Presiden Mahasiswa Unram, Muhammad Amri Akbar, mengatakan banyak pro kontra tentang UU KPK, yang menyebabkan perdebatan dan perlu mencari jalan tengah dalam diskusi.
“Banyaknya kontroversi yang terjadi terhadap UU KPK, dan banyak sekali perdebatan yang terjadi di kalangan masyarakat antara pro dan kontra UU KPK. Mari kita berdiskusi agar kita tahu bagaiamana harus menyikapi UU KPK,” katanya.
Rektor Unram Prof Husni, berharap aksi demonstrasi yang dilakukan mahasiswa menolak UU KPK dapat dialihkan ke ruang diskusi untuk mencari jalan keluar.
“Apabila masa banyak maka akan rentan untuk ditunggangi. Lebih baik membuat diskusi seperti ini pasti akan kita dukung secara penuh,” ujarnya.
UU KPK yang telah diketok oleh DPR RI akan berlaku tanpa tandatangan Presiden Jokowi setelah 30 hari. Banyak kalangan terutama mahasiswa melakukan demonstrasi  menolak UU KPK sampai mendesak Presiden untuk mengeluarkan Peraturan Pengganti Undang Undang atau Perppu.
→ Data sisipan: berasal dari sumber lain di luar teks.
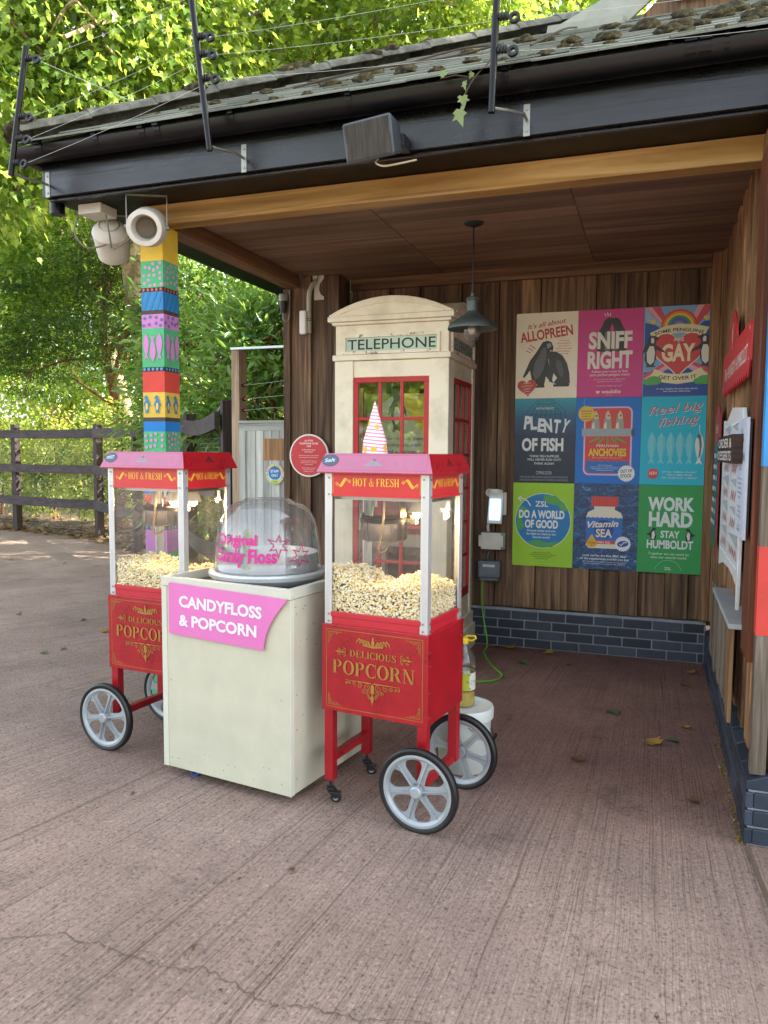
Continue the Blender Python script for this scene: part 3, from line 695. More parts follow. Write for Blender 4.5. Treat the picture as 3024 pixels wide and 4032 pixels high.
kb.build("kiosk_shell", M_cream, K, bevel=.009, seg=3)
km = MB()   # mouldings: raised rims round sign, panel and pediment
def rim(mb, M, x0, y0, x1, y1, t, d):
    for q in (rc(x0, y0, x1, y0 + t), rc(x0, y1 - t, x1, y1), rc(x0, y0 + t, x0 + t, y1 - t), rc(x1 - t, y0 + t, x1, y1 - t)): mb.prism(q, d, M)
Mfront = front(0, ky0, 0); Mside = frameM((kx, 0, 0), (0, 1, 0), (0, 0, 1))
rim(km, front(0, ky0 + .006, 0), -.385, 2.388, .385, 2.535, .022, .016); rim(km, frameM((.45, 0, 0), (0, 1, 0), (0, 0, 1)), -.365, 2.388, .375, 2.535, .022, .016)
for M_, hw in ((front(0, ky0 - .04, 2.672), .42), (Ms, .40)):
    o_ = seg(hw, .082); i_ = [(x * .93, .008 + y * .80) for x, y in o_]
    L = len(o_)
    for k in range(L): km.prism([o_[k], o_[(k + 1) % L], i_[(k + 1) % L], i_[k]], .010, M_)
km.build("kiosk_mouldings", M_cream, K)
for M_, W_, nm in ((front(0, ky0 + .03, 0), (-.303, .303), "front"), (frameM((kx - .03, 0, 0), (0, 1, 0), (0, 0, 1)), (-.282, .350), "side"), (frameM((-kx + .03, 0, 0), (0, -1, 0), (0, 0, 1)), (-.350, .282), "side")):
    fr = MB(); x0, x1 = W_; t = .04
    for q in (rc(x0, zb, x1, zb + t + .03), rc(x0, zt - t, x1, zt), rc(x0, zb + t + .03, x0 + t, zt - t), rc(x1 - t, zb + t + .03, x1, zt - t)): fr.prism(q, .022, M_)
    cw = (x1 - x0 - 2 * t); rows = 6; rh = (zt - zb - 2 * t - .03) / rows
    for k in (1, 2): xx = x0 + t + cw * k / 3; fr.prism(rc(xx - .013, zb + .01, xx + .013, zt - .01), .0155, M_ @ Matrix.Translation((0, 0, .0015)))
    for k in range(1, rows): yy = zb + t + .03 + rh * k; fr.prism(rc(x0 + .01, yy - .012, x1 - .01, yy + .012), .0125, M_ @ Matrix.Translation((0, 0, .003)))
    f = fr.build("glazed_frame", M_red, K, bevel=.003)
    MB().prism(rc(x0 + .01, zb + .01, x1 - .01, zt - .01), .003, M_ @ Matrix.Translation((0, 0, .004))).build("pane", M_paneg, f)
M_sign = paint('#b9cdc2', .12, 0, .08, .6)
for M_, wid in ((front(0, ky0 + .005, 0), .70), (frameM((.4505, .005, 0), (0, 1, 0), (0, 0, 1)), .67)):
    A = Art(.0006); A.rect(-.363, 2.411, .363, 2.513, M_sign) if wid == .70 else A.rect(-.343, 2.411, .353, 2.513, M_sign)
    A.text("TELEPHONE", .0, 2.424, .076, '#1c211f', wid, bold=.008)
    A.build("kiosk_sign", K, M_)
inn = Art(.001); inn.rect(-.26, .9, .29, 2.1, '#b9b7ae'); inn.poly([(-.05, 2.1), (.29, 2.1), (.29, 1.7)], '#c6a83c'); inn.poly([(-.26, 1.95), (-.02, 2.1), (-.26, 2.1)], '#8a9a4c')
penguin(inn, -.06, 1.80, .34, '#3c4047', '#c9cbc8')
inn.lines(["Humboldt penguins", "to impress each other", "find a partner for the"], .10, 1.74, .026, .05, '#3a3c40', width=.42); inn.rect(-.2, 1.0, .22, 1.45, '#9b3038')
inn.build("display_panel", K, front(0, ky0 + .20, 0))

# ------------------------------------------------------------------ popcorn carts
M_cart = paint('#9e1420', .28, 0, .18, .55)
M_pink = paint('#ad6685', .42, 0, .06)
M_tyre = paint('#141516', .42, 0, .1)
M_rim = paint('#a2a9ad', .34, .25, .12)
M_gold = paint('#a07434', .42, .25, 0); M_yel = '#e0b43a'; M_ginger = '#a5762f'
M_cast = paint('#17181a', .45, 0, .05)
def popcorn_mat():
    m, nt, b = newmat("popcorn"); g = nd(nt, "ShaderNodeNewGeometry")
    r = ramp(nt, [(0, '#f3e9c4'), (.45, '#f7f0d8'), (.75, '#f0dea6'), (.95, '#e6c777'), (1, '#c99347')]); nt.links.new(g.outputs["Random Per Island"], r.inputs[0])
    nt.links.new(r.outputs[0], b.inputs["Base Color"]); b.inputs["Roughness"].default_value = .8
    b.inputs["Subsurface Weight"].default_value = 0.0; return m
M_pop = popcorn_mat(); M_corebrown = paint('#ecd9a4', .9, 0, .2)
M_bulb = glow("lamp_bulb", '#ffcb84', 40); M_bulbw = glow("lamp_bulb_white", '#fff0cf', 9)
def swirl(A, x, y, s, c, flip=1):
    for dx, dy, ww in ((0, 0, 1.0), (.12, -.10, .75)):
        pts = []; wd_ = []
        for k in range(25):
            t = -1 + 2 * k / 24; pts.append((x + flip * (t * .5 + dx * .8) * s, y + s * (.30 * sin(t * 2.6) + dy)))
            wd_.append(s * .13 * ww * (.25 + .9 * max(0, 1 - t * t)))
        e = pts[0] if True else 0
        A.stroke(pts, wd_, c); A.z -= A.step
        for sg, q in ((-1, pts[0]), (1, pts[-1])):
            cur = [(q[0] + sg * flip * s * .10 * (cos(a) - 1) * -1 * 1.0 - 0, q[1] - sg * s * .10 * sin(a) * 1.0) for a in [k * pi / 8 for k in range(0, 13)]]
            A.stroke(cur, [s * .05 * (1 - k / 16) + .001 for k in range(13)], c); A.z -= A.step
    A.up()
def scroll(A, x, y, r, c, turn=1.6, d=1, a0=0, w=.0035):
    pts = []
    for k in range(26):
        t = k / 25; a = radians(a0) + d * t * turn * 2 * pi; rr = r * (1 - .82 * t); pts.append((x + rr * cos(a), y + rr * sin(a)))
    A.stroke(pts, [w * (1 - .5 * k / 25) for k in range(26)], c); A.z -= A.step
def corner_orn(A, x, y, sx, sy, c):
    for (dx, dy, r, a) in ((.014, .012, .011, 0), (.032, .009, .008, 180), (.049, .008, .006, 0), (.012, .030, .008, 90), (.010, .046, .005, 90)): scroll(A, x + sx * dx, y + sy * dy, r, c, 1.3, sx * sy, a, .0026)
    A.stroke([(x + sx * .004, y + sy * .06), (x + sx * .004, y + sy * .004), (x + sx * .075, y + sy * .004)], .0022, c); A.up()
def panel_art(W_):
    A = Art(.0003); c = M_gold; cx = W_ / 2
    A.frame(.024, .473, W_ - .024, .838, .0026, c); A.z -= A.step
    for sx, x in ((1, .032), (-1, W_ - .032)):
        for sy, y in ((1, .481), (-1, .830)): corner_orn(A, x, y, sx, sy, c)
    # crown ornament
    for s in (-1, 1):
        for k in range(4):
            x = cx + s * (.014 + k * .015); A.stroke([(x, .780 + .004 * k), (x + s * .010, .800 + .003 * k), (x + s * .022, .796), (x + s * .024, .784)], [.010, .009, .006, .002], c); A.z -= A.step
    A.ell(cx, .795, .008, .017, c, 12); A.ell(cx, .815, .005, .006, c, 10); A.stroke([(cx - .05, .782), (cx, .776), (cx + .05, .782)], .008, c)
    A.text("DELICIOUS", cx, .722, .031, c, .235, serif=True); A.text("POPCORN", cx, .636, .064, c, .415, serif=True)
    for s in (-1, 1):
        x = cx + s * .150
        scroll(A, x, .745, .013, c, 1.2, s, 90); scroll(A, x, .731, .013, c, 1.2, -s, -90); A.stroke([(x, .738), (x + s * .050, .738)], [.008, .0015], c)
        A.poly([(x + s * .03, .744), (x + s * .04, .738), (x + s * .03, .732), (x + s * .02, .738)], c); scroll(A, x + s * .022, .750, .007, c, 1, s, 0); scroll(A, x + s * .022, .726, .007, c, 1, -s, 0)
    for s in (-1, 1):
        for k, (dx, dy, r) in enumerate(((.030, .592, .017), (.066, .596, .013), (.094, .599, .010), (.117, .600, .008), (.132, .600, .006), (.02, .568, .012), (.045, .572, .010), (.016, .548, .009))): scroll(A, cx + s * dx, dy, r, c, 1.5, s, 90 + 40 * k, .0032)
        A.stroke([(cx + s * .006, .612), (cx + s * .14, .612)], [.006, .002], c)
    A.ell(cx, .585, .010, .025, c, 12); A.ell(cx, .54, .008, .018, c, 12); A.stroke([(cx, .56), (cx, .508)], [.006, .001], c); return A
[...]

Namun, selain mengeluarkan Perppu tentu saja masih ada cara lain untuk merevisi kembali UU KPK seperti melakukan legislative review atau judicial review. Tentu saja hal ini memerlukan kajian yang komprehensif.
Prof Faisal memberikan perumpamaan kenapa UU KPK perlu direvisi. Ibarat koruptor terus ditangkap maka seharusnya korupsi akan berkurang tapi dalam realisasinya malah korupsi malah makin banyak. Itulah yang menyebabkan UU KPK harus direvisi karena ada yang salah dalam penanganan kasus korupsi oleh KPK.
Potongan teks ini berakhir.